The USDA agreed to temporarily exempt the Tongass from the Roadless Rule because “the roadless values on the Tongass are sufficiently protected under the Tongass Forest Plan and the additional restrictions associated with the roadless rule are not required.” The 2003 Regulation also stated:

The Department has concluded that the social and economic hardships to Southeast Alaska outweigh the potential long-term ecological benefits because the Tongass Forest plan adequately provides for the ecological sustainability of the Tongass. Every facet of Southeast Alaska’s economy is important and the potential adverse impacts from application of the roadless rule are not warranted, given the abundance of roadless areas and protections already afforded in the Tongass Forest Plan.

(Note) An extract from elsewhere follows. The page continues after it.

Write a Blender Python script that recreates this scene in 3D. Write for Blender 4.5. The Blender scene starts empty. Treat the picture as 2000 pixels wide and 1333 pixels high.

The subsequent Roadless Rule litigation has been over USDA’s process in promulgating the 2003 Exemption. USDA’s substantive, policy determination has never been challenged and is as true today as it was then. Given that 6.6 million acres of the Tongass are in Wilderness and other Congressionally designated restricted land categories, USDA should once again exempt the entire Tongass from the Roadless Rule. Denying access to an additional 9.6 million acres of the Tongass by Roadless Area designation creates a gross imbalance. We don’t need 16.2 million acres of the 16.9 million acre Tongass National Forest to be “protected” from the Alaskans who live in Southeast Alaska.

Nevertheless, some Southeast Alaska based environmental groups contend that denying road access to almost the entire Tongass is the only way to “protect” it. In fact, the Tongass Land and Resource Management Plans will continue to protect the Tongass through multiple use management. As Congress reaffirmed in the National Forest Management Act of 1976, multiple use management is the organizing principle on National Forests. Preservation is the organizing principle of National Parks.

USDA is using a State Roadless Rule process in re-examining the application of the Roadless Rule to the Tongass. The alternatives considered will range from leaving the Roadless Rule in place to total exemption. Total Exemption is what the Walker Administration requested in its Petition for rulemaking and it is the alternative that I favor.

I oppose leaving some areas in Roadless and exempting other areas. USDA should not pick winners and losers by setting aside road access to one resource in order to provide access to another resource.

I urge USDA to consider the following policies in its rulemaking:

• While “reasonable” access is allowed for mining in IRAs, mining companies often need road access to get heavy equipment from tidewater to a Project site or to otherwise proceed with economically exploring and developing a mine or a hydro facility. Road access for mining exploration and development and for renewable energy projects should be presumptively authorized throughout the Forest.

• Road access to renewable energy projects (including geothermal to which road access is currently prohibited) should be authorized. For example, renewable energy could replace diesel power in rural Southeast communities or be available to power mining exploration and/or mine development.

• Sufficient land, suitable for the economic harvest of timber, should be made available to provide for an integrated timber industry that uses saw logs and pulp logs.

• The IRAs which prohibit the Juneau Access Road should be removed.

• The Transportation and Utility System Land Use Designation that was eliminated in the 2016 Tongass Transition Plan should be restored to allow implementation of the State’s Southeast Transportation Plan.


• Frank H. Murkowski was a U.S. senator from Alaska from 1981 until 2002 and governor of Alaska from 2002 until 2006.